Want to visit Sackets Harbor near Lake Ontario, pop. 1,358? Look for the sign that says, "Historic Sackets Harbor. Funny Cide Rules. On to Belmont."
Letters are arriving, too. Hundreds, in fact, Tagg said. Among the latest was one from Penn State, where Tagg earned a degree in animal husbandry.
"Joe Paterno wrote a letter, and he's somebody I hold in the highest esteem although I never met the man," Tagg, 65, said of the Penn State football coach.
Saratoga has long been known as racing's Mecca, and the unofficial headquarters of Funny Cide mania has gone bonkers for the horse born in town at Joe and Anne McMahon's farm.

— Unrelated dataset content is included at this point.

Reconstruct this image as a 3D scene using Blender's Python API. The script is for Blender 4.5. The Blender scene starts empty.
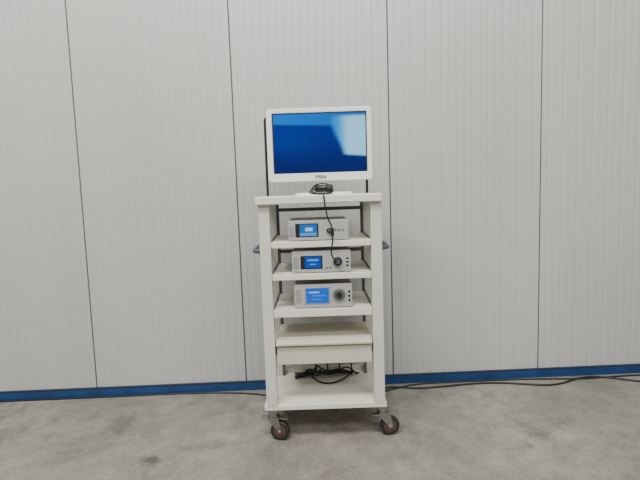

Still, not everyone's jumping on the Funny Cide bandwagon.
"Racing needs this horse to go over there and get beat, then we'll get 140,000 next year," Lukas, who'll saddle Scrimshaw in the Belmont, said. "If he doesn't do it, it'll build the crescendo and the hype and the mystique that we've developed."
That's why Lukas and other industry experts believe going decades without a Triple Crown winner is a good thing.
"Every year it's better if you come in with two-thirds of a Triple Crown and the excitement is there," Frankel said. "If it happened too often, then it wouldn't be that big a deal."
Still, the detractors seem to be few and far between.
Because when you put the pieces together, it's easy to see why so many fans will be rooting for Funny Cide to win the Triple Crown.